Même « sans objectif d’enrichissement », des pratiques de téléchargement illégal portent atteinte aux intérêts des titulaires de droits. Elles constituent une menace pour l’avenir de la création et de la production. Plutôt que l’application des règles communes visant la sanction des faits de contrefaçon, un système spécifique de « riposte graduée » est-il nécessaire et adapté ? A-t-il fait la preuve de son rôle « pédagogique » si souvent mis en avant ? Considérant qu’il conviendrait de « distinguer, dans la lutte contre le piratage, les pratiques occasionnelles et personnelles, sans objectif d’enrichissement », les téléchargements dans le cadre des systèmes P2P, « des activités lucratives déployées par certains acteurs de l’internet, reposant de manière systématique sur la diffusion de biens culturels contrefaits », le rapport Lescure préconise de « réorienter la lutte contre le piratage en direction de la contrefaçon lucrative ». Sera-t-il pleinement suivi ? Est-ce ainsi que devrait être envisagée la lutte contre le téléchargement illégal ?

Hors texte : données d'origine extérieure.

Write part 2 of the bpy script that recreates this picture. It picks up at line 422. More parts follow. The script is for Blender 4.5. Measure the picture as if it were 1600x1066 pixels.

La « suspension de l’accès » à l’internet, à titre de sanction de la « négligence caractérisée, à l’encontre du titulaire de l’accès à un service de communication au public en ligne » ayant servi à de telles pratiques de téléchargement illégal, a été abrogée des dispositions à caractère réglementaire du code de la propriété intellectuelle tout au moins. Faut-il à cet égard faire davantage ?
Sources :
- Lutte contre le téléchargement illégal, Emmanuel Derieux et Agnès Granchet, Lamy, 2010.
- Mission « Acte II de l’exception culturelle ». Contribution aux politiques culturelles à l’ère numérique, Pierre Lescure, mai 2013.